Example: three sellers form the market supply schedule
Suppose three coffee stands supply cups per hour as follows:
| Price per cup | Stand A | Stand B | Stand C | Market quantity supplied |
|---|---|---|---|---|
| $2 | 10 | 6 | 4 | 20 |
| $3 | 18 | 10 | 7 | 35 |
| $4 | 25 | 14 | 10 | 49 |
| $5 | 30 | 17 | 12 | 59 |
At $4, the market supplies 25 + 14 + 10 = 49 cups per hour. Plot the market totals against price to get the market supply curve.
What changes market supply besides price?
When you are building a supply curve, you hold other factors constant. But in real life, market supply can change if:
the number of sellers changes (new firms enter, some exit),
input costs change (wages, rent, materials),
technology changes,
regulations/taxes/subsidies change,
expectations about future prices change.
Those factors shift supply; a price change causes movement along supply. The next section trains you to tell the difference.
Interpreting Supply: Movement Along vs. Change in Quantity Supplied
Quantity supplied is a specific number at a specific price on a given supply curve. A change in quantity supplied happens when price changes and you move to a different point on the same curve.
In contrast, a change in supply means the entire relationship changes (the whole curve shifts) because something other than the good’s own price changed. This chapter focuses on reading movements along supply when price changes.

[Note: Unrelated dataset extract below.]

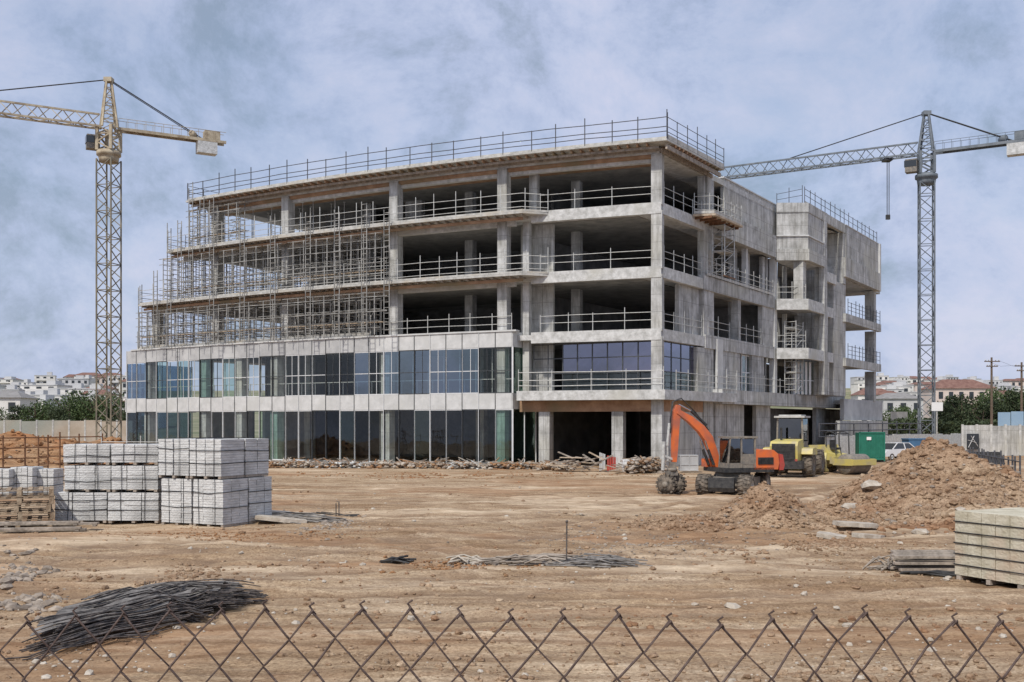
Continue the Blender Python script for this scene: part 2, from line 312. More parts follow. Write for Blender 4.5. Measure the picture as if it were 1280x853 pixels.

Interpretation drill 1: identify the direction of movement
Use this rule: Price up → quantity supplied up (move up/right along the curve). Price down → quantity supplied down (move down/left along the curve).
Practice prompts:
The price of a smoothie rises from $5 to $6. What happens? Movement along supply to a higher quantity supplied.
The price of a handmade bracelet falls from $20 to $15. What happens? Movement along supply to a lower quantity supplied.
Interpretation drill 2: compute the change in quantity supplied from a schedule
Given the bakery schedule below, answer the questions by reading quantities at each price.
| Price per loaf | Quantity supplied (loaves/day) |
|---|---|
| $3 | 20 |
| $4 | 30 |
| $5 | 35 |
If price rises from $3 to $5: quantity supplied changes from 20 to 35, so
ΔQs = 35 − 20 = +15loaves/day. This is a movement along the supply curve.If price falls from $5 to $4: quantity supplied changes from 35 to 30, so
ΔQs = 30 − 35 = −5loaves/day. This is a movement along the supply curve.
Interpretation drill 3: “movement along supply” language practice
Rewrite each statement using correct supply language.
Statement: “When the price increased, supply increased.” Better: “When the price increased, quantity supplied increased (movement along the supply curve).”
Statement: “When the price decreased, supply decreased.” Better: “When the price decreased, quantity supplied decreased (movement along the supply curve).”
Connecting Costs to the Supply Schedule You Observe
A supply schedule is not random; it reflects the seller’s costs and constraints. One practical way to interpret an upward-sloping schedule is: the early units are relatively cheap to produce, but later units require higher-cost actions.
Example: what might be happening behind the numbers?
Suppose a landscaping service supplies lawn-mowing jobs per week:
| Price per job | Quantity supplied (jobs/week) | Cost intuition |
|---|---|---|
| $30 | 5 | Uses regular hours, nearby customers |
| $40 | 9 | Adds slightly farther jobs, still manageable |
| $50 | 12 | Schedules weekend work or longer travel |
| $60 | 14 | Needs overtime or subcontract help |
At higher prices, the business is willing to take on jobs that are less convenient (higher opportunity cost) or require extra labor (higher marginal cost). That is the everyday logic behind the upward slope.
Quick Checks (Self-Quiz)
Define marginal cost in one sentence, without math.
Give one example of opportunity cost for a small seller.
If price rises and nothing else changes, is it a shift of supply or a change in quantity supplied?
Two firms supply 8 and 12 units at a price of $10. What is market quantity supplied at $10?